12:08 – That was poor from Cameron. Evasive and boring. He runs from the question into the usual union attack. "He's flogged it off and he can't answer the question," Miliband says. He asks again about the gentlemen's agreement. Half were sold. What happened? Cameron: "What happened is the taxpayer is two billion poinds better off and anyone who sold shares lost out on a successful business."

12:10 – Cameron says Labour is advertising for someone to bring fresh ideas. Apparently the ad says 'You should have the ability to manage the different teams across the Labour party'. "Must be the hardest job in Britain," Cameron jokes. Miliband: "He's gone red as a post box because he knows he's lost money for the taxpayer. A national asset sold at a knock down price to make a profit for the few." Cameron mocks him. "He says it's a sale no-one wanted. It was in his manifesto."

12:12 – That was good fun. Snap verdict: Miliband: 3 Cameron: 2. Cameron was clearly evasive and relied on old tropes such as the union attack, which is anyway of questionable value. But he had some good lines in there. Miliband held his nerve, pressed his case and made it with verve. There was even a bit of content in there.

12:14 – Perhaps I should drop Cameron's score. He was wrong about the Labour manifesto. It reads: "The Royal Mail and its staff are taking welcome and needed steps to modernise work practices. For the future, continuing modernisation and investment will be needed by the Royal Mail in the public sector."

12:16 – That's quite seriously misleading. It pays not to make too much of a fuss about these things, but the prime minister did just mislead the House. He may have to apologise unles he can find some way to justify what he said.

12:18 – Christ. Ken Clarke and Vince Cable are sat next to each other on the front bench. They look like fleshy statues.

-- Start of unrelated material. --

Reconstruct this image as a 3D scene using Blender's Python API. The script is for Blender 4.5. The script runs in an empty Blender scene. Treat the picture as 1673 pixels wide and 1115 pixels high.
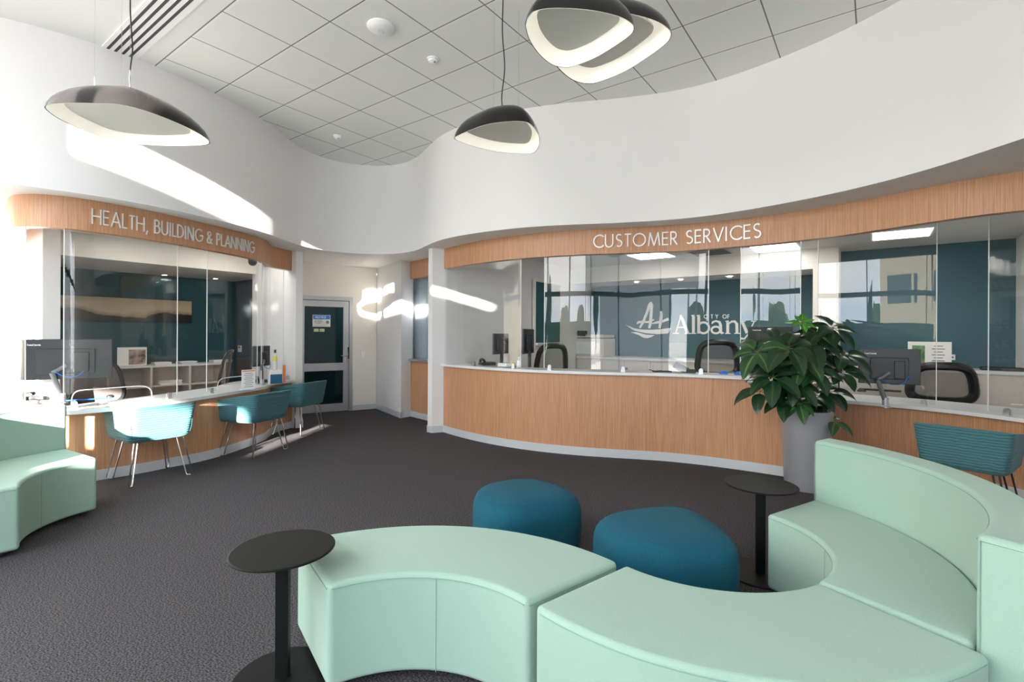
import bpy, bmesh, math, random
from mathutils import Vector, Matrix
from mathutils.geometry import tessellate_polygon
random.seed(7)
PI = math.pi
D2R = PI / 180
S = bpy.context.scene
C = S.collection

# ------------------------------------------------------------------ camera
EYE = 1.45
FPX = 812.0
cam_d = bpy.data.cameras.new('camera')
cam_d.sensor_fit = 'HORIZONTAL'
cam_d.sensor_width = 36
cam_d.lens = FPX / 1673 * 36
cam_d.shift_y = -(557.5 - 546.0) / 1673
cam_d.clip_start = 0.05
cam = bpy.data.objects.new('camera', cam_d)
cam.matrix_world = Matrix.Translation((0, 0, EYE)) @ Matrix.Rotation(PI / 2, 4, 'X') @ Matrix.Rotation(0.005, 4, 'Z')
C.objects.link(cam)
S.camera = cam

# ------------------------------------------------------------------ light
S.view_settings.view_transform = 'Standard'
S.view_settings.look = 'None'
S.view_settings.gamma = 1
S.view_settings.use_curve_mapping = False
S.view_settings.exposure = 0.56
S.cycles.use_denoising = True
S.cycles.max_bounces = 10
S.cycles.diffuse_bounces = 6
S.cycles.transparent_max_bounces = 24
S.cycles.sample_clamp_indirect = 8

SKY = 6.0
SUN = 58.0
W = bpy.data.worlds.new('sky')
S.world = W
W.use_nodes = True
nt = W.node_tree
nt.nodes.clear()
wo = nt.nodes.new('ShaderNodeOutputWorld')
bg = nt.nodes.new('ShaderNodeBackground')
tc = nt.nodes.new('ShaderNodeTexCoord')
mp = nt.nodes.new('ShaderNodeMapping')
mp.inputs['Scale'].default_value = (1.5, 1.5, 5)
nz = nt.nodes.new('ShaderNodeTexNoise')
nz.inputs['Scale'].default_value = 1.6
nz.inputs['Detail'].default_value = 6
cr = nt.nodes.new('ShaderNodeValToRGB')
cr.color_ramp.elements[0].position = 0.40
cr.color_ramp.elements[0].color = (0.68, 0.79, 0.95, 1)
cr.color_ramp.elements[1].position = 0.60
cr.color_ramp.elements[1].color = (1.0, 0.985, 0.965, 1)
nt.links.new(tc.outputs['Generated'], mp.inputs['Vector'])
nt.links.new(mp.outputs['Vector'], nz.inputs['Vector'])
nt.links.new(nz.outputs['Fac'], cr.inputs['Fac'])
nt.links.new(cr.outputs['Color'], bg.inputs['Color'])
bg.inputs['Strength'].default_value = SKY
nt.links.new(bg.outputs['Background'], wo.inputs['Surface'])

# building axes: p runs away from the glazing, q runs along it
E1 = Vector((0.590, 0.807))
E2 = Vector((0.807, -0.590))
def B(p, q):
    return (E1.x * p + E2.x * q, E1.y * p + E2.y * q)
def Bv(p, q, z):
    x, y = B(p, q)
    return Vector((x, y, z))

sun_d = bpy.data.lights.new('sun', 'SUN')
sun_d.energy = SUN
sun_d.angle = 0.6 * D2R
sun_d.color = (1.0, 0.95, 0.88)
sun = bpy.data.objects.new('sun', sun_d)
sdir = Vector((0.08, 0.99, -0.19)).normalized()
sun.rotation_euler = sdir.to_track_quat('-Z', 'Y').to_euler()
sun.location = (-6, -12, 8)
C.objects.link(sun)
PW = -1.30                      # plane of the glazing behind the camera
for q0, q1 in ((-8.2, -2.0), (-2.0, 4.3)):
    ld = bpy.data.lights.new('window_portal', 'AREA')
    ld.shape = 'RECTANGLE'
    ld.size = q1 - q0
    ld.size_y = 3.9
    ld.cycles.is_portal = True
    lo = bpy.data.objects.new('window_portal', ld)
    zax = Vector((-E1.x, -E1.y, 0))          # lamp -Z faces indoors
    xax = Vector((E2.x, E2.y, 0))
    yax = zax.cross(xax)
    lo.matrix_world = Matrix.Translation(Bv(PW - 0.05, (q0 + q1) / 2, 2.0)) @ Matrix((xax, yax, zax)).transposed().to_4x4()
    C.objects.link(lo)

# ------------------------------------------------------------------ pixel rays (for reading positions off the place)
def ray(u, v):
    a, b = u - 836.5, v - 546.0
    c, s = math.cos(0.005), math.sin(0.005)
    return (c * a + s * b) / FPX, (-s * a + c * b) / FPX      # x/y , -(z-eye)/y
def at_z(u, v, z):
    a, b = ray(u, v)
    y = (EYE - z) / b
    return Vector((a * y, y, z))
def at_y(u, v, y):
    a, b = ray(u, v)
    return Vector((a * y, y, EYE - b * y))
def at_p(u, v, p):          # on a plane parallel to the glazing
    a, b = ray(u, v)
    y = p / (E1.x * a + E1.y)
    return Vector((a * y, y, EYE - b * y))
def at_q(u, v, q):
    a, b = ray(u, v)
    y = q / (E2.x * a + E2.y)
    return Vector((a * y, y, EYE - b * y))

# ------------------------------------------------------------------ materials
MATS = {}
def mat(name, col, rough=0.5, metal=0.0, bump=0.0, bscale=40, var=0.0, vscale=8, vmap=(1, 1, 1), spec=0.5, emit=None, es=0, coat=0, sheen=0, bmap=None):
    m = bpy.data.materials.new(name)
    m.use_nodes = True
    n = m.node_tree
    b = n.nodes['Principled BSDF']
    b.inputs['Base Color'].default_value = (*col, 1)
    b.inputs['Roughness'].default_value = rough
    b.inputs['Metallic'].default_value = metal
    b.inputs['Specular IOR Level'].default_value = spec
    b.inputs['Coat Weight'].default_value = coat
    b.inputs['Sheen Weight'].default_value = sheen
    if emit:
        b.inputs['Emission Color'].default_value = (*emit, 1)
        b.inputs['Emission Strength'].default_value = es
    t = n.nodes.new('ShaderNodeTexCoord')
    if var > 0:
        mpn = n.nodes.new('ShaderNodeMapping')
        mpn.inputs['Scale'].default_value = vmap
        no = n.nodes.new('ShaderNodeTexNoise')
        no.inputs['Scale'].default_value = vscale
        no.inputs['Detail'].default_value = 5
        r = n.nodes.new('ShaderNodeValToRGB')
        r.color_ramp.elements[0].position = 0.3
        r.color_ramp.elements[1].position = 0.7
        r.color_ramp.elements[0].color = (*[c * (1 - var) for c in col], 1)
        r.color_ramp.elements[1].color = (*[min(1, c * (1 + var)) for c in col], 1)
        n.links.new(t.outputs['Object'], mpn.inputs['Vector'])
        n.links.new(mpn.outputs['Vector'], no.inputs['Vector'])
        n.links.new(no.outputs['Fac'], r.inputs['Fac'])
        n.links.new(r.outputs['Color'], b.inputs['Base Color'])
    if bump > 0:
        mb = n.nodes.new('ShaderNodeMapping')
        mb.inputs['Scale'].default_value = bmap or vmap
        nb = n.nodes.new('ShaderNodeTexNoise')
        nb.inputs['Scale'].default_value = bscale
        nb.inputs['Detail'].default_value = 3
        bp = n.nodes.new('ShaderNodeBump')
        bp.inputs['Strength'].default_value = bump
        bp.inputs['Distance'].default_value = 0.01
        n.links.new(t.outputs['Object'], mb.inputs['Vector'])
        n.links.new(mb.outputs['Vector'], nb.inputs['Vector'])
        n.links.new(nb.outputs['Fac'], bp.inputs['Height'])
        n.links.new(bp.outputs['Normal'], b.inputs['Normal'])
    MATS[name] = m
    return m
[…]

12:20 – Julian Brazier (Con, covered in cobwebs) asks about cuts to defence and utters the appalling cliche "our American cousins". Jim Dobbin (Lab, like a boring Mr Miyagi) asks about child sexual exploitation. Chris Kellly (Con, as charismatic as a wooden plank) asks about the economy. Geraint Davies (Lab, like a faulty Action Man from the 70s) asks about pensions at Ford. Nothing to report here.

12:23 – The excitement has passed now. the tedium has returned. I can feel the illness creeping back. Every time  see an MP's face it seems to get worse. Siobhain McDonagh (Lab) starts a question, then forgets it and has to grab a sheet of paper to remind herself. It's actually very endearing. Bercow interrupts. "The person sneering – if he's got any sense of shame ought to be ashamed of himelf." Good job by Bercow.

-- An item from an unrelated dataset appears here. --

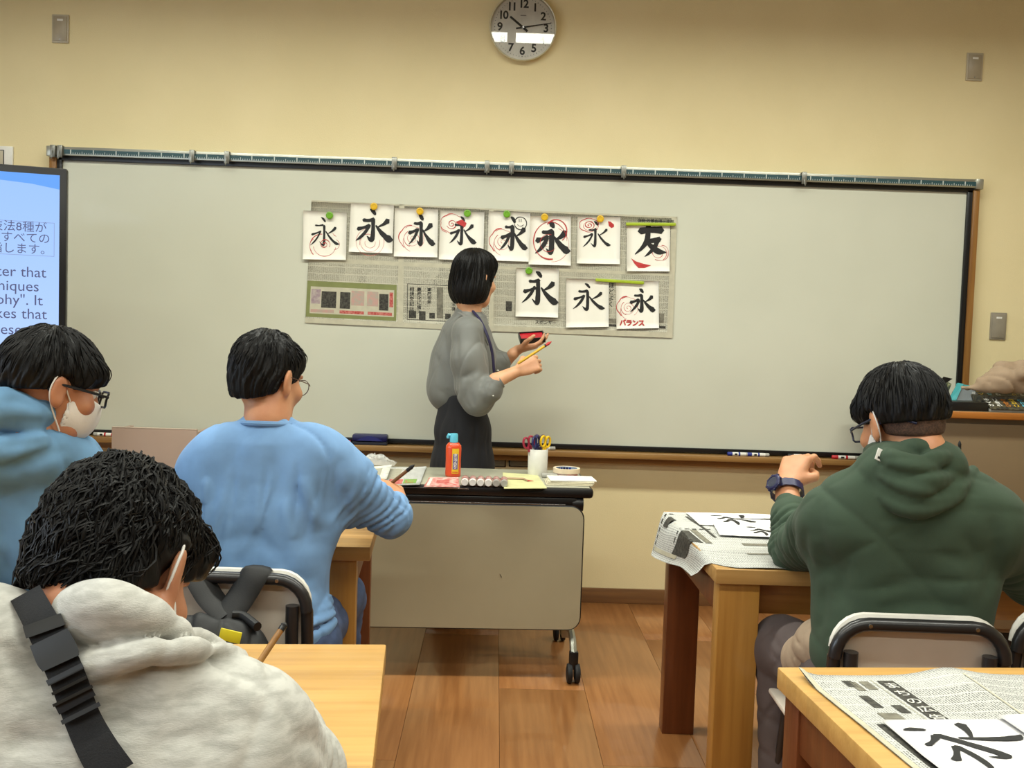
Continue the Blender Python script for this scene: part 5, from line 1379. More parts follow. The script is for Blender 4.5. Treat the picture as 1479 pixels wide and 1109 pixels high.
def glasses(H, parent, m, style='full', loops=True):
    w = H.w; G = MB()
    for sx in (-1, 1):
        if style == 'round': pts = [w(sx*(.033+.024*math.cos(a)), .110-.004*abs(math.cos(a)), .004+.021*math.sin(a)) for a in [2*PI*k/20 for k in range(20)]]
        else: pts = [w(sx*(.034+.026*max(-1, min(1, 1.35*math.cos(a)))), .110-.006*max(0, math.cos(a)), .004+.017*max(-1, min(1, 1.35*math.sin(a)))) for a in [2*PI*k/20 for k in range(20)]]
        r = .0011 if style == 'round' else .0024
        G.tube(pts, r, 6, closed=True)
        G.tube([w(sx*.060, .106, .010), w(sx*.074, .085, .011), w(sx*.082, .03, .012), w(sx*.084, -.008, .012), w(sx*.082, -.028, -.006)], r*1.15, 6)
    G.tube([w(-.009, .113, .008), w(0, .116, .011), w(.009, .113, .008)], r, 6)
    return G.build('glasses', m, parent)
def face_mask(H, parent, m):
    w = H.w; k = H.sc
    P = np.array([w(x, y, z) for x in (-.09, .09) for y in (.0, .14) for z in (-.13, .02)])
    B = SDF(P.min(0), P.max(0), .003)
    B.ell(w(0, .034, -.032), (.068*k, .070*k, .086*k), H.M, .01); B.ell(w(0, .072, -.040), (.038*k, .042*k, .050*k), H.M, .04)
    B.ell(w(0, .028, -.030), (.064*k, .066*k, .083*k), H.M, .004, 's'); 
    B.plane(w(0, .10, -.008), H.M @ np.array([0, .25, 1.]), .004); B.plane(w(0, .022, -.05), H.M @ np.array([0, -1., 0]), .004); B.plane(w(0, 0, -.112), H.M @ np.array([0, 0, -1.]), .004)
    o = B.mesh('face_mask', m, parent)
    for sx in (-1, 1):
        G = MB(); G.tube(smooth_line([w(sx*.066, .030, -.02), w(sx*.078, .006, .010), w(sx*.083, -.012, .030), w(sx*.089, -.022, .018), w(sx*.088, -.024, -.010), w(sx*.078, -.008, -.040), w(sx*.064, .026, -.085)], 5), .0016, 6)
        G.build('ear_loop', m, o)
    return o
M_skin = mat('skin', (206, 148, 108), .5, (196, 134, 96), scale=18, bump=.0002, bscale=300)
M_skin2 = mat('skin_deeper', (190, 132, 98), .5, (178, 118, 86), scale=18, bump=.0002, bscale=300)
M_skinp = mat('skin_pale', (216, 164, 126), .5, (206, 150, 112), scale=18, bump=.0002, bscale=300)
for m_ in (M_skin, M_skin2, M_skinp):
    b_ = m_.node_tree.nodes['Principled BSDF']; b_.inputs['Subsurface Weight'].default_value = .12; b_.inputs['Subsurface Radius'].default_value = (.012, .005, .003)
M_hair = mat('black_hair', (9, 8, 8), .5, (15, 13, 12), scale=160, stretch=(1, 1, .25), bump=.0006, bscale=320, spec=.22)
M_mask = mat('white_mask', (232, 228, 222), .8, bump=.0003, bscale=200)
def cloth(name, rgb, d=.93, weave=900, bump=.00025, rough=.9):
    return mat(name, rgb, rough, tuple(v*d for v in rgb), scale=14, bump=bump, bscale=weave, sheen=.03)
# ------------------------------------------------------------------ people
M_bshirt = cloth('light_blue_jersey', (122, 162, 208)); M_bhood = cloth('steel_blue_fleece', (104, 146, 182)); M_ghood = cloth('bottle_green_fleece', (58, 76, 58))
M_nhood = mat('heather_grey_fleece', (196, 195, 188), .95, (174, 173, 166), scale=70, stretch=(.6, .6, 2.0), bump=.0004, bscale=500, sheen=.2, lo=.38, hi=.6)
M_trou = cloth('grey_trousers', (92, 80, 78)); M_beigep = cloth('beige_cloth', (170, 148, 124)); M_jean = cloth('dark_trousers', (48, 50, 60))
M_blouse = mat('grey_satin_blouse', (112, 113, 108), .6, (104, 105, 100), scale=8, bump=.0002, bscale=600, sheen=.2); M_skirt = cloth('charcoal_skirt', (26, 26, 30))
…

12:25 – Ann McKechin (Lab, stern) asks a whips question about the Royal Mail. Cameron reiterates what he said earlier. David TC Davies (Con, class swot) bangs on about how wonderful the NHS is under the government and how bad in Wales. This is a favourite Conservative line, although I'm not convinced it has much impact, despite being brought up every week. "I don't know why the leader of the opposition is laughing. It's not funny. If he had any backbone he would get hold of the first minister in Wales." Cameron's repeated macho posturing on Miliband's weakness is quite ugly, to my eyes. I suppose it must play well, or he wouldn't focus on it so relentlessly. But on a day when the PM is performing well, it just makes him look unlikeable and bullying.

12:30 – Nearing the finishing line. Ken Clarke still broadly awake, although he's fading fast.

12:32 – Andrew Selous (Con, has a very long, thin body, which threatens to never end) talks about a British business which is exporting nann bread to India. He seems very proud of this. Cameron issues a cut and paste answer about the economy. And  – yes – thank Christ – we're done.

12:35 – Will there be a point of order on that manifesto comment? Jonathan Ashworth goes for it.

12:36 – He quotes from the section I printed earlier. Will the Speaker bring him back to change the record? "I'm not sure I can offer the gentleman any such hope," Bercow says. "He has availed himself" of the opportunity for points of order to correct the record and surely his observations will be "winging their way to Leicester Mercury before too long". Bercow being rather funny.